Would you quote the material below from its first line through the line containing "C = S.collection", exactly and with both ends included?
* * *
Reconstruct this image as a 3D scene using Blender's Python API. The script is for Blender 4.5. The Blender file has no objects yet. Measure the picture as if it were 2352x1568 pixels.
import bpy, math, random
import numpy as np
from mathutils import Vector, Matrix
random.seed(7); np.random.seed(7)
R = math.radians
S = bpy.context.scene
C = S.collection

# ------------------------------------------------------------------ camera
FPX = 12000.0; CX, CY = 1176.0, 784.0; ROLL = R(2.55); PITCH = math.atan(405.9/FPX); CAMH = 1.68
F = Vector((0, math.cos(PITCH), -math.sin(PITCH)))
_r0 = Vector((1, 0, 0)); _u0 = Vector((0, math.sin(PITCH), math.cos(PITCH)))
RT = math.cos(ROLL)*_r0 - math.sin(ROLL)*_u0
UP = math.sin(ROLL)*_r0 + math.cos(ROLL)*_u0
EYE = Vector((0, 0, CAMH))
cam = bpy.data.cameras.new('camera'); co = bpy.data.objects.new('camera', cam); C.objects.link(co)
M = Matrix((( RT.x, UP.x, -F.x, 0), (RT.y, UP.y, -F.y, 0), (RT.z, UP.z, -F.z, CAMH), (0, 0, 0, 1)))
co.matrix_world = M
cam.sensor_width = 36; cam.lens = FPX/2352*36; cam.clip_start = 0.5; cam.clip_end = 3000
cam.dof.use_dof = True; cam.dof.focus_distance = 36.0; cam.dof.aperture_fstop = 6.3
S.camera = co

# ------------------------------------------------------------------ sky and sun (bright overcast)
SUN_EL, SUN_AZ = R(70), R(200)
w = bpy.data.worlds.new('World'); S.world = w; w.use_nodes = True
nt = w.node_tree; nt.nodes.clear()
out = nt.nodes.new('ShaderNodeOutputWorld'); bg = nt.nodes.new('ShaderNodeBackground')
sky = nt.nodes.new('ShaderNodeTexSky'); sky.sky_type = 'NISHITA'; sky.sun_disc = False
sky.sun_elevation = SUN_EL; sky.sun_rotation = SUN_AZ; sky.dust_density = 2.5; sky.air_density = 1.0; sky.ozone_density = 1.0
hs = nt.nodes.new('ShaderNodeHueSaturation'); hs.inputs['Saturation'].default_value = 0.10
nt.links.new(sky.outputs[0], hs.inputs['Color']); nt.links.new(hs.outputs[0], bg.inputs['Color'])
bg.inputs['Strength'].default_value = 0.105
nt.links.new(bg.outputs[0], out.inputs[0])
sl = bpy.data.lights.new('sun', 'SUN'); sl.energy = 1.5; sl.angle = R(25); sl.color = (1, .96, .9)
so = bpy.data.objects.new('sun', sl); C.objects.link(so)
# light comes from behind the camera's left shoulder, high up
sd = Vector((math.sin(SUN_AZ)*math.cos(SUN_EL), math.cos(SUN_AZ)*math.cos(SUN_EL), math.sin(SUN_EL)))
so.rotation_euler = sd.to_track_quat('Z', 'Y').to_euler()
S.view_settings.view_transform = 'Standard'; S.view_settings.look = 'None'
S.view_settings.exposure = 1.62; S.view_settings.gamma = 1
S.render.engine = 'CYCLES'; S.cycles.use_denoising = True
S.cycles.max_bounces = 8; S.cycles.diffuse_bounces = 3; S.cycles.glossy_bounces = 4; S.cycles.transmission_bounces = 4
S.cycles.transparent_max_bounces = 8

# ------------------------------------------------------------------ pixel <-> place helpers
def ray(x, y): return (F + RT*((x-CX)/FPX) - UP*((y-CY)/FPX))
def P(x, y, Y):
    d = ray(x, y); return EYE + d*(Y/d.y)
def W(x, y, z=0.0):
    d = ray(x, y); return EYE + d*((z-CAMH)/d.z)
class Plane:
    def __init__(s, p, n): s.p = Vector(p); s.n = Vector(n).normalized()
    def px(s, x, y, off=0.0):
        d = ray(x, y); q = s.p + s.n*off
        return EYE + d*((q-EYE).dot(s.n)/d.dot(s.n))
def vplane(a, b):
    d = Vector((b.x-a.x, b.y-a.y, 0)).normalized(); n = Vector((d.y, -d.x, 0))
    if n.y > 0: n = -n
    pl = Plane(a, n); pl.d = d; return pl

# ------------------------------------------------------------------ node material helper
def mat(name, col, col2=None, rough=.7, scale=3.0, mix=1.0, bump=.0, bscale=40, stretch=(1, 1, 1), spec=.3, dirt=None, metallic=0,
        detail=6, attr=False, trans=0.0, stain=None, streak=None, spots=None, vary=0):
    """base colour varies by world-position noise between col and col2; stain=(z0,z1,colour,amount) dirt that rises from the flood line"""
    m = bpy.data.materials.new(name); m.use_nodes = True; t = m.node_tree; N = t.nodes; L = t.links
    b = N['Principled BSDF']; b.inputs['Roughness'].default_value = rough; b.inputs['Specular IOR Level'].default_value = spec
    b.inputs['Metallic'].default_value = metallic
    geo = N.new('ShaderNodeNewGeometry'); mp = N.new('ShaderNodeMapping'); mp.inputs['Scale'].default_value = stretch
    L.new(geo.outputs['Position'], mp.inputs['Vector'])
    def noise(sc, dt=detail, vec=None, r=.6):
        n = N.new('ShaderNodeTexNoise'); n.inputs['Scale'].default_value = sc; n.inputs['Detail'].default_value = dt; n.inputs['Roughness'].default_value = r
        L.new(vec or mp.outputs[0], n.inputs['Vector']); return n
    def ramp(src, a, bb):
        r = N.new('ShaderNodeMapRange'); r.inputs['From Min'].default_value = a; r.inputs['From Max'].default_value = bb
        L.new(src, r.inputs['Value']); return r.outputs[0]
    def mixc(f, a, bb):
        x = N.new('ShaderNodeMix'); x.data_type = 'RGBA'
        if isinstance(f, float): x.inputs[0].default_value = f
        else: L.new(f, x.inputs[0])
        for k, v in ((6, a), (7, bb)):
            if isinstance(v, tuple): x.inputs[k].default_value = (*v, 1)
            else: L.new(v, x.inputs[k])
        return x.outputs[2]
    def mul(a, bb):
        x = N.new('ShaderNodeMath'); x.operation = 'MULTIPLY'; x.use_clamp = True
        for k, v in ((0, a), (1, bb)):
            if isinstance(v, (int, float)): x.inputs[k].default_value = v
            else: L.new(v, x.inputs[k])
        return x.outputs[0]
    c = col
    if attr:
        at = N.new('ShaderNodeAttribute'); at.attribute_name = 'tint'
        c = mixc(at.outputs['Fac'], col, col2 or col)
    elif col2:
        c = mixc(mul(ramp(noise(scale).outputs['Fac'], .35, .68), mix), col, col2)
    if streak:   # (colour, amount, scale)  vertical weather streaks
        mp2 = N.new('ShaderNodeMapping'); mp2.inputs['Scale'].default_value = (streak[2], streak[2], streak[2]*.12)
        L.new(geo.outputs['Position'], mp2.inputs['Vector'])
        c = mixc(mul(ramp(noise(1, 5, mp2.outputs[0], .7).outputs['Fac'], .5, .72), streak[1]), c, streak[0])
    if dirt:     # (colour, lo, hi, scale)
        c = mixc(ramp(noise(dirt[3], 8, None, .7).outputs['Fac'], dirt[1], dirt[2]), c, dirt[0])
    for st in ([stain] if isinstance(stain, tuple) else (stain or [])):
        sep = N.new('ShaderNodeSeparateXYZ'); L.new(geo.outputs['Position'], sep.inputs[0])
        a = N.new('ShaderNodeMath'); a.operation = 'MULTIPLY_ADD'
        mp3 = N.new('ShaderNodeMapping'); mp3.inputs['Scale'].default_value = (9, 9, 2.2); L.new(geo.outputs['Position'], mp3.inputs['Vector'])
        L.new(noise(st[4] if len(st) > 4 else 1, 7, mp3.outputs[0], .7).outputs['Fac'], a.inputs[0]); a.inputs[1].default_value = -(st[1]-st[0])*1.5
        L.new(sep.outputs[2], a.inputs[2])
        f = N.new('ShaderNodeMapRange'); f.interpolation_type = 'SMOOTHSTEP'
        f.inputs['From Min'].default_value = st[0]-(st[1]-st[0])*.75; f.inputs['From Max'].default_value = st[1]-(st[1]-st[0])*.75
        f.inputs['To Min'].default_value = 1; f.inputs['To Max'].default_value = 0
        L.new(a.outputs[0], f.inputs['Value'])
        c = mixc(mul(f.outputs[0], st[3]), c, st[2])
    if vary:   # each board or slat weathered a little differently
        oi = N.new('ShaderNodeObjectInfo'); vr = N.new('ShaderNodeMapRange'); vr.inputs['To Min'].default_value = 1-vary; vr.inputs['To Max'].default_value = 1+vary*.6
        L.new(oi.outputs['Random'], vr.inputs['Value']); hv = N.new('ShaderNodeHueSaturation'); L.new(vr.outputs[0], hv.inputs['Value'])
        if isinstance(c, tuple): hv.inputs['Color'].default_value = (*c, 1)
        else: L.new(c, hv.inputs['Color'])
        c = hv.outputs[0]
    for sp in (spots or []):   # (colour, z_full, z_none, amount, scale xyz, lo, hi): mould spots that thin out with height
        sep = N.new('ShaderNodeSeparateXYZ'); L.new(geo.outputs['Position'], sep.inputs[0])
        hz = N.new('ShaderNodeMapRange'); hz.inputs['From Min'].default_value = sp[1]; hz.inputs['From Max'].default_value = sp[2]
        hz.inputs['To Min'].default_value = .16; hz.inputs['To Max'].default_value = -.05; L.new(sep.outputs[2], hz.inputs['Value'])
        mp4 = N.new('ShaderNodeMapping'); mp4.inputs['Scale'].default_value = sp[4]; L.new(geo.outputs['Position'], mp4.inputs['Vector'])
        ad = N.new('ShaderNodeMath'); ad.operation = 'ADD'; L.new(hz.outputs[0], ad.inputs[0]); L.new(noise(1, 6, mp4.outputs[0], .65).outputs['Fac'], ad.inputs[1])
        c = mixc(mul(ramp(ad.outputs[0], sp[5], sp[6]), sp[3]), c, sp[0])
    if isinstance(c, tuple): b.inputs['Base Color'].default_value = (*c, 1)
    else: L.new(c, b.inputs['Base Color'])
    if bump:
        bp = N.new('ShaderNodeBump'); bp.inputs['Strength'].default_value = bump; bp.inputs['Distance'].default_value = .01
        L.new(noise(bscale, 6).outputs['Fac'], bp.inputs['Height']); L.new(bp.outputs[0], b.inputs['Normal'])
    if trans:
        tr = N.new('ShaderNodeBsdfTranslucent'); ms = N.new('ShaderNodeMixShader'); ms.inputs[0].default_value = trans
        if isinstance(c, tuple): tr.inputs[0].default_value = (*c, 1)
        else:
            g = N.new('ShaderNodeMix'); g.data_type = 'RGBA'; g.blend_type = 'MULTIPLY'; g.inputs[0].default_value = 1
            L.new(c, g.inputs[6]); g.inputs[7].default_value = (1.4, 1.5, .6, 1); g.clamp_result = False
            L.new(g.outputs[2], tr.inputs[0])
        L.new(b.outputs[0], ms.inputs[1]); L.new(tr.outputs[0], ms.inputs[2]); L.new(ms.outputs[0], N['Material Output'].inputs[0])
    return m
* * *
Task response:
Reconstruct this image as a 3D scene using Blender's Python API. The script is for Blender 4.5. The Blender file has no objects yet. Measure the picture as if it were 2352x1568 pixels.
import bpy, math, random
import numpy as np
from mathutils import Vector, Matrix
random.seed(7); np.random.seed(7)
R = math.radians
S = bpy.context.scene
C = S.collection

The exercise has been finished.